→ **WHAT YOU WILL DO**:
Extract every line below that contains the word "part".

→ **DATASET CONTENT**:
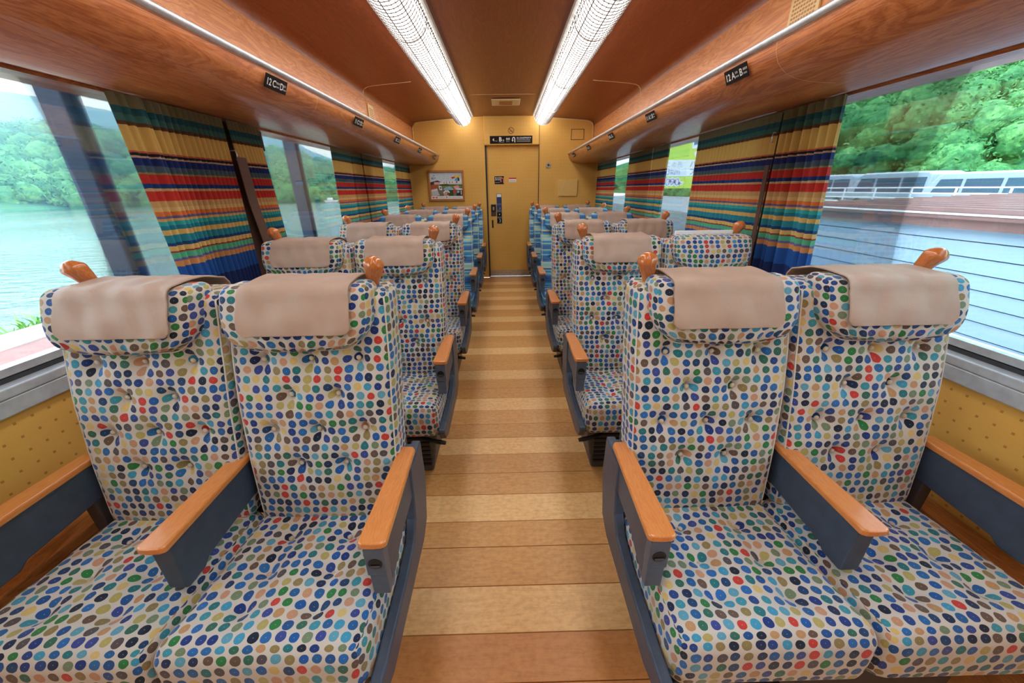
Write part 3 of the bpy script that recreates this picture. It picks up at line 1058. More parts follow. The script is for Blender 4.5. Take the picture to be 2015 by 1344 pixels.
def seat_meshes(s):
    ms = {}

    def dback(x, y, z):
        t = (z + .35) / .70
        zw = .405 + t * .690
        wid = 1 - .05 * np.clip(1 - t, 0, 1) ** 2 - .045 * np.clip((t - .7) / .3, 0, 1) ** 1.5
        front = np.clip((.03 - y) / .06, 0, 1)
        dent = np.zeros_like(x)
        for bx, bz in BUT:
            r2_ = (x - bx) ** 2 + (zw - bz) ** 2
            dent += .020 * np.exp(-r2_ / (2 * .012 ** 2)) + .012 * np.exp(-r2_ / (2 * .03 ** 2))
            dent += .007 * np.exp(-((x - bx) / .006) ** 2 - (np.abs(zw - bz + .02) / .045) ** 2)
            for sx in (-1, 1):
                dent += .003 * np.exp(-(((x - bx) * .83 - sx * (zw - bz) * .55) / .006) ** 2 - r2_ / (2 * .035 ** 2))
        puff = .016 * (1 - (x / .23) ** 2)
        wr = .0016 * np.sin(zw * 140 + 4 * np.sin(x * 30)) * np.exp(-((np.abs(x) - .2) / .05) ** 2)
        Y = yfront(zw) + (y + .06) * (1.0 + .25 * t) + front * (dent - puff + wr + .008)
        return x * wid, Y - Y0, zw

    ms['backrest'] = rbox(.455, .12, .70, .028, .011, dback, M['dots'], 'backrest', s)

    def dpil(x, y, z):
        t = (z + .1) / .20
        zw = .952 + t * .161
        rb = .08
        h = np.clip(t * .161, 0, rb)
        inset = rb - np.sqrt(np.maximum(rb ** 2 - (rb - h) ** 2, 0))
        sc = (.200 - inset) / .200
        zz = zw - .018 * (1 - (x / .206) ** 2) * np.clip(1 - t * 1.5, 0, 1) + .008
        front = np.clip((.03 - y) / .06, 0, 1)
        gath = .008 * np.sin(x * 150 + 2 * np.sin(x * 47)) * np.clip(1 - t * 2.6, 0, 1) * front
        bul = -.020 * np.sin(np.pi * np.clip(t, 0, 1) ** .8) * front * (1 - (x / .225) ** 4)
        Y = yfront(zw) + (y + .045) - .036 + gath + bul + .012 * (1 - t) * front
        return x * sc, Y - Y0, zz

    ms['head_pillow'] = rbox(.400, .105, .20, .03, .011, dpil, M['dots'], 'head_pillow', s)

    def dcov(x, y, z):
        # thin sheet: z runs along the path, y is the thickness
        L = .44
        u = (z + L / 2) / L * L        # 0 at the lower front hem
        pts = []
        for pz in (1.003, 1.02, 1.04, 1.058, 1.074, 1.087):
            zw_ = pz - .008
            tt = min(max((zw_ - .952) / .161, 0), 1)
            b = .020 * math.sin(math.pi * tt ** .8)
            pts.append((float(yfront(zw_)) - .0075 - .036 - b + .012 * (1 - tt) - .0075, pz))
        y1_ = pts[-1][0]
        yb = float(yfront(1.13))
        pts += [(y1_ + .004, 1.105), (y1_ + .014, 1.119), (y1_ + .030, 1.126), (yb + .025, 1.1275), (yb + .075, 1.127), (yb + .110, 1.120), (yb + .150, 1.110), (yb + .166, 1.088), (yb + .162, 1.045)]
        P = np.array(pts)
        seg = np.linalg.norm(np.diff(P, axis=0), axis=1)
        cum = np.concatenate([[0], np.cumsum(seg)])
        uu = u / L * cum[-1]
        py, pz = np.interp(uu, cum, P[:, 0]), np.interp(uu, cum, P[:, 1])
        e = .004
        ty = np.interp(uu + e, cum, P[:, 0]) - np.interp(uu - e, cum, P[:, 0])
        tz = np.interp(uu + e, cum, P[:, 1]) - np.interp(uu - e, cum, P[:, 1])
        ln = np.sqrt(ty ** 2 + tz ** 2) + 1e-9
        ny, nz = -tz / ln, ty / ln       # outward
        off = (-y)
        wv = .0016 * np.sin(x * 40 + u * 30) + .0012 * np.sin(x * 90 - u * 22)
        # rounded lower corners
        rc = .022
        hh = np.clip(uu, 0, rc)
        ins = rc - np.sqrt(np.maximum(rc ** 2 - (rc - hh) ** 2, 0))
        sc = (.147 - ins - .006 * np.clip((uu - .02) / .2, 0, 1)) / .149
        return x * sc, py + ny * (off + wv) - Y0, pz + nz * (off + wv)

    ms['head_cover'] = rbox(.298, .005, .44, .0022, .012, dcov, M['cover'], 'head_cover', s)

    def dcush(x, y, z):
        yw = .685 + y
        top = np.clip((z + .02) / .06, 0, 1)
        dent = np.zeros_like(x)
        for bx, by in CBUT:
            r2_ = (x - bx) ** 2 + (yw - by) ** 2
            dent += .016 * np.exp(-r2_ / (2 * .014 ** 2)) + .012 * np.exp(-r2_ / (2 * .035 ** 2))
        puff = .016 * (1 - (x / .235) ** 2) * (1 - (y / .23) ** 4)
        wr = .0025 * np.sin(x * 95 + 3 * np.sin(yw * 25)) * np.exp(-((yw - .67) / .1) ** 2)
        nose = .012 * np.clip((-y - .10) / .12, 0, 1)
        slope = -.05 * (y / .22)          # the front edge a little higher than the rear
        Z = .345 + z + top * (puff - dent + wr + nose) + slope * .25
        fy = np.clip((-y - .17) / .05, 0, 1)
        return x, yw - Y0 - .010 * fy * np.sin(np.pi * np.clip((z + .085) / .17, 0, 1)), Z

    ms['cushion'] = rbox(.462, .44, .17, .042, .013, dcush, M['dots'], 'cushion', s)
    bm = bmesh.new()
    bmesh.ops.create_uvsphere(bm, u_segments=10, v_segments=7, radius=.0075)
    bmesh.ops.scale(bm, vec=(1, .6, 1), verts=bm.verts)
    me = bpy.data.meshes.new('button')
    bm.to_mesh(me)
    bm.free()
    me.polygons.foreach_set('use_smooth', [True] * len(me.polygons))
    me.materials.append(M['button'])
    ms['button'] = me
    # piping round the front edge of the backrest
    for sd in (-1, 1):
        zz = np.linspace(.42, 1.075, 26)
        pp = []
        for z in zz:
            t = (z - .405) / .7
            wd = 1 - .05 * max(0, 1 - t) ** 2 - .045 * max(0, (t - .7) / .3) ** 1.5
            pp.append((sd * .2196 * wd, float(yfront(z)) + .0145 - Y0, z))
        ms['piping%d' % sd] = MB().tube(pp, .0024, 6).mesh('piping', M['piping'], smooth=True)
    # pillow piping (U shaped lower edge)
    m = MB()
    pts = []
    for k in np.linspace(-1, 1, 41):
        x = k * .187
        edge = max(0, abs(k) - .62) / .38
        z = .949 + .058 * edge ** 2.2 - .006 * (1 - k * k)
        pts.append((x, float(yfront(z)) - .010 - Y0, z + .004))
    m.tube(pts, .0022, 6)
    ms['pillow_piping'] = m.mesh('pillow_piping', M['piping'], smooth=True)
    # cat-paw grip
    bm = bmesh.new()
    bmesh.ops.create_uvsphere(bm, u_segments=32, v_segments=24, radius=1)
    for v in bm.verts:
        x, y, z = v.co
        t = (z + 1) / 2
        rad = np.interp(t, [0, .1, .35, .6, .8, 1.0], [.019, .0175, .0175, .0225, .0275, .026])
        h = math.sqrt(max(1e-6, x * x + y * y))
        prof = min(1, h / .75)
        an = math.atan2(y, x)
        lobes = 0
        if t > .66:
            wgt = min(1, (t - .66) / .15)
            # toes: grooves on the front upper part
            fx = x / max(h, 1e-6)
            front = max(0, -y / max(h, 1e-6))
            g = abs(math.sin(fx * math.pi * 1.5)) if True else 0
            lobes = wgt * (.0045 * (abs(math.cos(fx * 4.2)) - .5)) * (front * .8 + .2)
        rr = prof * (rad + lobes)
        zz = -.05 + .125 * t
        v.co = (rr * math.cos(an) * 1.05, rr * math.sin(an) * .95 - .006 * max(0, t - .6) / .4, zz)
    me = bpy.data.meshes.new('paw_grip')
    bm.to_mesh(me)
    bm.free()
    me.polygons.foreach_set('use_smooth', [True] * len(me.polygons))
    me.materials.append(M['paw'])
    ms['paw_grip'] = me
    # armrest wood cap
    def capmesh(front_w=.066, rear_w=.05, yf=.588, yr=.93):
        pts = []
        fr = .018
        for a in np.linspace(math.pi, 2 * math.pi, 9):
            pts.append((front_w / 2 * math.cos(a) if abs(math.cos(a)) > .99 else (front_w / 2) * np.sign(math.cos(a)) * (1 - (1 - abs(math.cos(a))) ** 2.2), yf + fr + fr * math.sin(a)))
        pts += [(rear_w / 2, yr - .012), (rear_w / 2 - .008, yr), (-rear_w / 2 + .008, yr), (-rear_w / 2, yr - .012)]
        mm = MB().prism([(p[0], p[1] - Y0) for p in pts], 'z', .598, .617)
        return mm.mesh('wood_cap', M['cap'], bevel=.005, seg=3)
    ms['wood_cap'] = capmesh()
    # arm body, side profile (y,z)
    prof = [(.607, .598), (.607, .462), (.613, .456), (.665, .456), (.685, .472), (.955, .490), (.955, .598)]
    ms['arm_body_c'] = MB().prism([(a - Y0, b) for a, b in prof], 'x', -.022, .022).mesh('armrest', M['slate'], bevel=.004)
    prof = [(.618, .598), (.618, .455), (.645, .455), (.72, .485), (.965, .505), (.965, .598)]
    ms['arm_body_a'] = MB().prism([(a - Y0, b) for a, b in prof], 'x', -.021, .021).mesh('armrest', M['slate'], bevel=.003)
    # control box on the aisle arm
    ms['control_box'] = MB().box(-.0235, .0235, .591 - Y0, .6185 - Y0, .510, .5965).mesh('control_box', M['slate_light'], bevel=.0025)
    ms['latch_block'] = MB().box(-.0205, .0205, .594 - Y0, .64 - Y0, .440, .5085).mesh('latch_block', M['slate_light'], bevel=.003)
    m = MB().tube([(0, .5912 - Y0, .550), (0, .5895 - Y0, .550)], .0165, 20)
    ms['recline_button'] = m.mesh('recline_button', M['black'])
    m = MB().prism([(.012 * math.cos(a), .547 + .010 * math.sin(a)) for a in np.linspace(math.pi, 2 * math.pi, 10)], 'y', .5892 - Y0, .586 - Y0)
    ms['button_lip'] = m.mesh('button_lip', M['dark'], bevel=.001, seg=1)
    # aisle side panel
    prof = [(.985, .597), (.992, .45), (.945, .30), (.88, .268), (.52, .262), (.455, .285), (.425, .335), (.432, .350), (.50, .345), (.70, .352), (.79, .372), (.83, .42), (.845, .5), (.85, .597)]
    ms['side_panel'] = MB().prism([(a - Y0, b) for a, b in prof], 'x', -.015, .015).mesh('side_panel', M['slate'], bevel=.006, seg=3)
    return ms


SM = {s: seat_meshes(s) for s in (-1, 1)}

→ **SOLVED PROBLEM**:
Write part 3 of the bpy script that recreates this picture. It picks up at line 1058. More parts follow. The script is for Blender 4.5. Take the picture to be 2015 by 1344 pixels.
            # toes: grooves on the front upper part